With the scope set up, turn on the ignition (to supply power to the ABS system and sensors). You should see a constant voltage reading (you are reading the voltage coming from the sensor. Rotate the wheel hub quite quickly and you should see the voltage alternating up and down. This means the sensor is working and its sending a signal back to the ABS computer.

If the voltage doesn't change, then you may be looking at a new sensor, or there is a broken wire in the small amount of cable form leading to the sensor. If there is no voltage reading to begin with, then the ABS system isn't supplying a voltage source to the sensor. Locate the ABS computer in the car and check the mating connector, ensure it is securely on.


  FAQ: To the top

How much does a new ABS road speed sensor cost?

Depends on the model of the car, but don't expect much change from £50. Most sensors are only available from a Vauxhall dealer. There aren't many pattern part items available.

How easy is it to change one?

According to the Haynes book, the sensor should be bolted to the back of the hub. Simply by removing the bolts, the road speed sensor should come off the hub. Then by unplugging the connector, fitting a new one is the reverse or removal. However, due to personal experiences, the bolts come out easily enough but the road speed sensor appears to be (or rather fells like) its welded to the hub :) I've never managed to remove one with out totally destroying the old speed sensor.

Can I fit a second hand one from another car?
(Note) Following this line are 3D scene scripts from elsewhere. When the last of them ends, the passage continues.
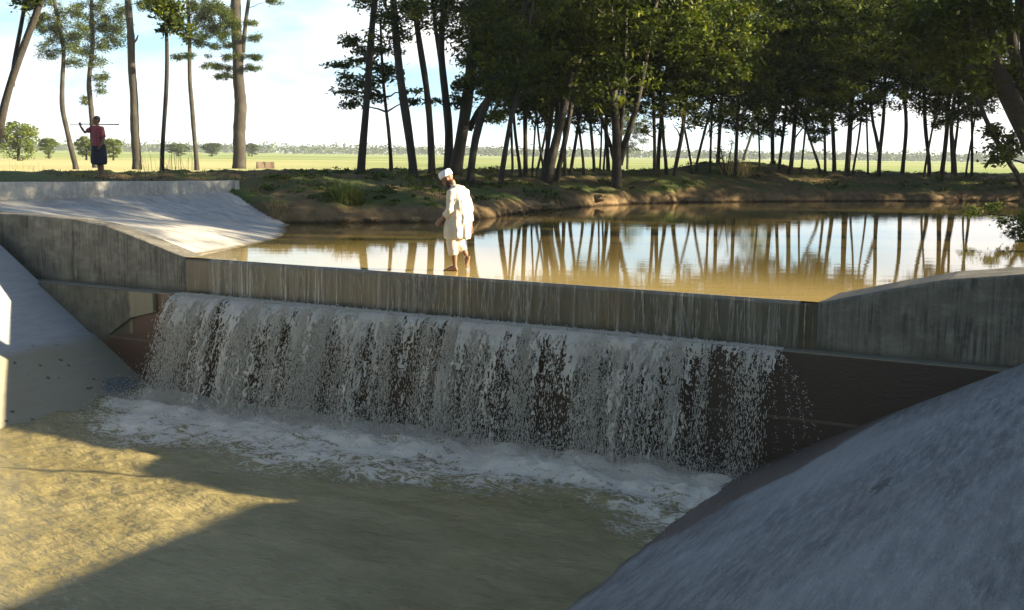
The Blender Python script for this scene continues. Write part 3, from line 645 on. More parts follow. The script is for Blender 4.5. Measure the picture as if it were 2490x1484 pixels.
# ------------------------------------------------------------------ trees
def leaf_mat(name, dark, light, tr=0.3):
    a = M(name); t = a.attr('tint')
    c = a.ramp(t, [(0.0, dark), (0.6, tuple((x + y) / 2 for x, y in zip(dark, light))), (1.0, light)])
    a.set('Base Color', c); a.set('Roughness', 0.6); a.b.inputs['Specular IOR Level'].default_value = 0.12
    tl = a.n('ShaderNodeBsdfTranslucent', {'Color': a.mix(1.0, c, (1.5, 1.6, 0.6), 'MULTIPLY')}); ms = a.n('ShaderNodeMixShader', {0: tr})
    a.nt.links.new(a.b.outputs[0], ms.inputs[1]); a.nt.links.new(tl.outputs[0], ms.inputs[2]); a.nt.links.new(ms.outputs[0], a.out.inputs[0])
    return a.m
LEAF = leaf_mat('tree_leaf', (0.019, 0.036, 0.009), (0.18, 0.205, 0.028))
LEAF2 = leaf_mat('pale_leaf', (0.07, 0.10, 0.02), (0.24, 0.27, 0.06))
LEAF_FAR = leaf_mat('far_leaf', (0.05, 0.075, 0.03), (0.10, 0.13, 0.05), 0.15)
def bark_mat(name, c1, c2):
    a = M(name); n = a.noise(a.coord((5, 5, 0.9), src='Generated'), 3, 6, 0.65); n2 = a.noise(a.coord(), 26, 4, 0.7); n3 = a.noise(a.coord((1, 1, 0.6)), 1.7, 3)
    c = a.mix(a.ramp(n2, [(0.35, 0), (0.65, 1)]), c1, c2); c = a.mix(a.math('MULTIPLY', a.ramp(n3, [(0.5, 0), (0.65, 1)]), 0.35), c, (0.09, 0.08, 0.06))
    a.set('Base Color', c); a.set('Roughness', 0.9); a.bump(a.math('ADD', n2, a.math('MULTIPLY', a.noise(a.coord((9, 9, 1.6)), 1.5, 4, 0.7), 1.2)), 0.9, 0.04); return a.m
BARK = bark_mat('tree_bark', (0.013, 0.011, 0.008), (0.040, 0.034, 0.024))
def leaves(centres, radii, counts, size, wfac=0.42, droop=0.25):
    """leaf quads scattered through flattened clumps"""
    c = np.repeat(np.asarray(centres, float), counts, 0); r = np.repeat(np.asarray(radii, float), counts, 0); n = len(c)
    d = rng.normal(size=(n, 3)); d /= np.linalg.norm(d, axis=1, keepdims=True); d *= (rng.random((n, 1)) ** 0.45) * np.where(rng.random((n, 1)) < 0.22, 1.6, 1.0)
    p = c + d * r
    a = rng.normal(size=(n, 3)); a[:, 2] = a[:, 2] * 0.5 - droop; a /= np.linalg.norm(a, axis=1, keepdims=True)
    b = np.cross(a, rng.normal(size=(n, 3)) * 0.6 + np.array([0, 0, 1.0])); b /= np.linalg.norm(b, axis=1, keepdims=True) + 1e-9
    s = size * rng.uniform(0.6, 1.35, (n, 1)); a = a * s * 0.5; b = b * s * 0.5 * wfac
    v = np.stack([p - a, p + b - a * 0.1, p + a, p - b - a * 0.1], 1).reshape(-1, 3)
    ct = np.repeat(rng.random(len(counts)), counts); tint = np.clip(0.55 * ct + 0.45 * rng.random(n), 0, 1) ** 2.2
    return v, np.repeat(tint, 4)
def leaf_mesh(name, v, tint, m):
    f = np.arange(len(v)).reshape(-1, 4); me = npmesh(name, v, f, False, {'tint': tint}); me.materials.append(m); return me
def crown_mesh(name, R=2.2, H=3.6, nc=150, per=64, size=0.20, seed=0):
    """round-shouldered crown, origin at its lower middle"""
    cs = []; rs = []
    while len(cs) < nc:
        p = rng.uniform(-1, 1, 3)
        if p @ p > 1: continue
        k_ = 1.0 - 0.35 * max(0, p[2]); cs.append((p[0] * R * k_, p[1] * R * k_, H + p[2] * H)); rr = rng.uniform(0.32, 0.62); rs.append((rr, rr, rr * 0.5))
    v, t = leaves(cs, rs, rng.integers(int(per * 0.5), int(per * 1.5), nc), size); return leaf_mesh(name, v, t, LEAF)
CROWNS = [crown_mesh('crown', R=rng.uniform(2.3, 3.0), H=rng.uniform(3.2, 4.0), seed=i) for i in range(7)]
def branch(mb, a, b, r0, r1, sag=0.1):
    a = np.array(a, float); b = np.array(b, float); d = b - a; L_ = np.linalg.norm(d); pts = []
    for t in np.linspace(0, 1, 6): pts.append(a + d * t + np.array([0, 0, sag * L_ * math.sin(math.pi * t)]) + (rng.normal(0, 0.02, 3) * L_ * (0 < t < 1)))
    mb.tube(pts, list(np.linspace(r0, r1, 6)), 6)
def stem(mb, line, w0, w1, Y, zt=None, n=9, slant=0.0):
    """line of photo points at depth Y -> tapered wavering trunk; goes on in its last direction up to height zt"""
    P = [atY(px, py, Y + slant * i) for i, (px, py) in enumerate(line)]
    if zt is not None and P[-1][2] < zt:
        d = P[-1] - P[-2]; d = d / d[2]; d[0] = np.clip(d[0], -0.35, 0.35); P.append(P[-1] + d * (zt - P[-1][2]))
    t = np.concatenate([[0], np.cumsum([np.linalg.norm(P[i + 1] - P[i]) for i in range(len(P) - 1)])]); L_ = t[-1]; Pa = np.array(P)
    s = np.linspace(0, L_, max(8, int(L_ / 0.45))); X = np.stack([np.interp(s, t, Pa[:, i]) for i in range(3)], 1)
    # round the corners
    for _ in range(2): X[1:-1] = 0.25 * X[:-2] + 0.5 * X[1:-1] + 0.25 * X[2:]
    ph = random.uniform(0, 9); am = 0.045 * w0 * DS / FPX * Y
    X[1:, 0] += am * np.sin(s[1:] * 1.3 + ph) * 0.5; X[1:, 1] += am * np.cos(s[1:] * 1.1 + ph)
    k_ = DS / FPX * Y * 0.5 * 0.88; r = np.interp(s, [0, 0.35, L_], [w0 * 1.22 * k_, w0 * k_, w1 * k_])
    X[0, 2] -= 0.25
    mb.tube(X, r, n, 0.07); return X
def clump(spec, Y, size, dens_=1.0, depth=None):
    """spec rows (px, py, rx, ry) in the photo -> leaves round that point at depth Y"""
    cs, rs, cn = [], [], []
    for px, py, rx, ry in spec:
        c = atY(px, py, Y); k_ = DS / FPX * Y; RX, RZ = rx * k_, ry * k_; RY = depth or min(max(RX, 0.3), 1.3)
        sub = max(3, int(RX * RZ * 14 + 4))
        for _ in range(sub):
            d = rng.normal(size=3); d /= np.linalg.norm(d); d *= rng.random() ** 0.4
            q = c + d * np.array([RX, RY, RZ]); cs.append(q); rr = min(0.42, RX * 0.7); rs.append((rr, rr, min(rr * 0.6, RZ * 1.0 + 0.06) if ry < 9 else rr * 0.8))
            cn.append(max(10, int(dens_ * 95 * (rr / 0.42) ** 1.2)))
    return leaves(cs, rs, np.array(cn), size)
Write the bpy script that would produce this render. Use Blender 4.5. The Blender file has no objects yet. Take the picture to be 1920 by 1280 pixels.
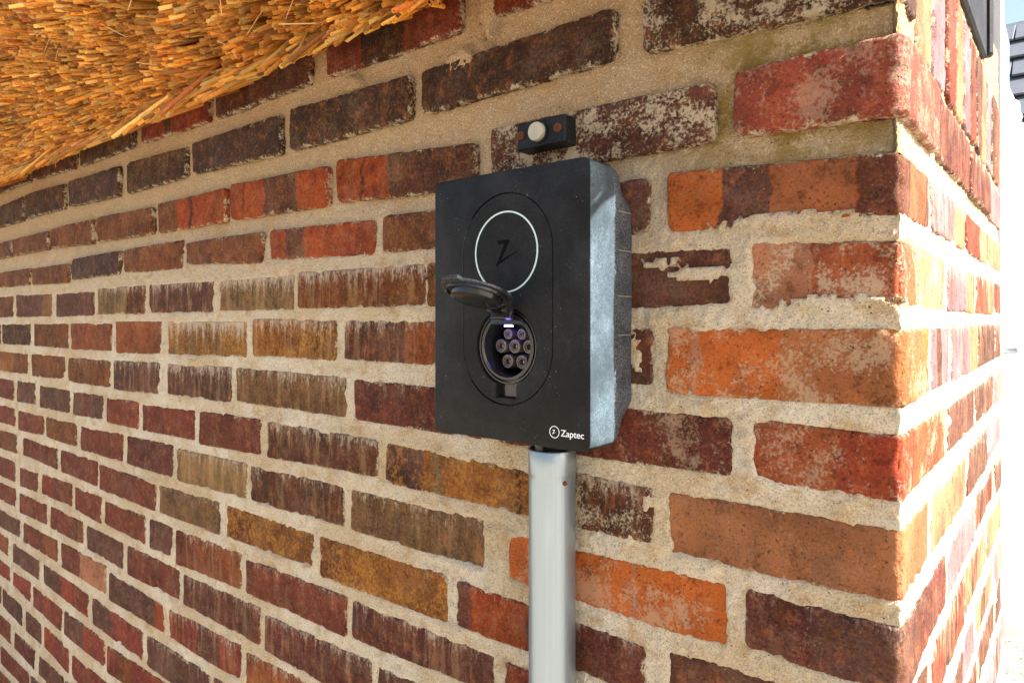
import bpy, math, random
import numpy as np
from mathutils import Vector, Matrix

scene = bpy.context.scene
random.seed(7)
rng = np.random.default_rng(7)
H = 1.25                      # camera height; wall measures below are relative to it

# ------------------------------------------------------------------ camera
cam_d = bpy.data.cameras.new('camera')
cam = bpy.data.objects.new('camera', cam_d)
scene.collection.objects.link(cam)
scene.camera = cam
cam.location = (0.0951, -0.5490, H)
cam.rotation_euler = (math.radians(90), 0, math.radians(39.4))
cam_d.sensor_width = 36
cam_d.lens = 24.11
cam_d.shift_y = -43 / 1920
cam_d.clip_start = 0.01
cam_d.clip_end = 500

# ------------------------------------------------------------------ sky, sun, exposure
SUN_EL, SUN_AZ = 41.0, 9.5       # azimuth measured from +X towards +Y
world = bpy.data.worlds.new('World')
scene.world = world
world.use_nodes = True
wn = world.node_tree.nodes
wl = world.node_tree.links
wn.clear()
wo = wn.new('ShaderNodeOutputWorld')
wb = wn.new('ShaderNodeBackground')
ws = wn.new('ShaderNodeTexSky')
ws.sky_type = 'NISHITA'
ws.sun_disc = False
ws.sun_elevation = math.radians(SUN_EL)
ws.sun_rotation = math.radians(90 - SUN_AZ)
ws.air_density = 1.0
ws.dust_density = 4.0
ws.ozone_density = 1.0
wb.inputs[1].default_value = 0.085
wl.new(ws.outputs[0], wb.inputs[0])
wl.new(wb.outputs[0], wo.inputs[0])
sun_d = bpy.data.lights.new('sun', 'SUN')
sun_d.energy = 5.0
sun_d.angle = math.radians(0.5)
sun_d.color = (1.0, 0.98, 0.95)
sun = bpy.data.objects.new('sun', sun_d)
scene.collection.objects.link(sun)
e, a = math.radians(SUN_EL), math.radians(SUN_AZ)
sv = Vector((math.cos(e) * math.cos(a), math.cos(e) * math.sin(a), math.sin(e)))
sun.rotation_euler = sv.to_track_quat('Z', 'Y').to_euler()
sun.location = (4, 1, 6)
scene.view_settings.view_transform = 'Standard'
scene.view_settings.look = 'None'
scene.view_settings.gamma = 1.0
scene.view_settings.use_curve_mapping = False
scene.view_settings.exposure = 2.12

C = scene.collection

# ------------------------------------------------------------------ helpers
def lin(c, k=1.0):
    return tuple(k * ((v / 255 / 12.92) if v / 255 <= 0.04045 else ((v / 255 + 0.055) / 1.055) ** 2.4) for v in c)

def _hash(ix, iy, iz, seed):
    h = (ix * 374761393 + iy * 668265263 + iz * 2147483647 + seed * 1274126177) & 0xFFFFFFFF
    h = ((h ^ (h >> 13)) * 1274126177) & 0xFFFFFFFF
    h = ((h ^ (h >> 16)) * 2246822519) & 0xFFFFFFFF
    return (h & 0xFFFFFF) / float(0xFFFFFF)

def vn(x, y, z=None, seed=0):
    """value noise 0..1, vectorised"""
    x = np.asarray(x, float); y = np.asarray(y, float)
    z = np.zeros_like(x) if z is None else np.asarray(z, float)
    ix, iy, iz = (np.floor(q).astype(np.int64) for q in (x, y, z))
    fx, fy, fz = x - ix, y - iy, z - iz
    fx, fy, fz = (q * q * (3 - 2 * q) for q in (fx, fy, fz))
    r = 0
    for dx in (0, 1):
        for dy in (0, 1):
            for dz in (0, 1):
                w = (fx if dx else 1 - fx) * (fy if dy else 1 - fy) * (fz if dz else 1 - fz)
                r = r + w * _hash(ix + dx, iy + dy, iz + dz, seed)
    return r

def fbm(x, y, z=None, seed=0, oct=3):
    r, a, t = 0, 1.0, 0
    for k in range(oct):
        f = 2.03 ** k
        r = r + a * vn(np.asarray(x) * f, np.asarray(y) * f, None if z is None else np.asarray(z) * f, seed + 17 * k)
        t += a; a *= 0.5
    return r / t

def mesh_obj(name, verts, faces, mat, parent=None, smooth=True, loc=None):
    me = bpy.data.meshes.new(name)
    if isinstance(verts, np.ndarray):
        verts = verts.tolist()
    if isinstance(faces, np.ndarray):
        faces = faces.tolist()
    me.from_pydata(verts, [], faces)
    if mat:
        me.materials.append(mat)
    if smooth:
        me.shade_smooth()
    me.update()
    o = bpy.data.objects.new(name, me)
    C.objects.link(o)
    if loc is not None:
        o.location = loc
    if parent:
        o.parent = parent
    return o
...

Yes you can so long as its the same type (i.e. for the same model as your car). As previously mentioned, hall effect sensors are very reliable items. If you do get a second hand one, you can follow the simple checks above to see if the sensor is working or not. Just this time wave a metal bolt or screw driver blade past the head of the sensor and see if the sensor detected it or not. They either work, or they don't.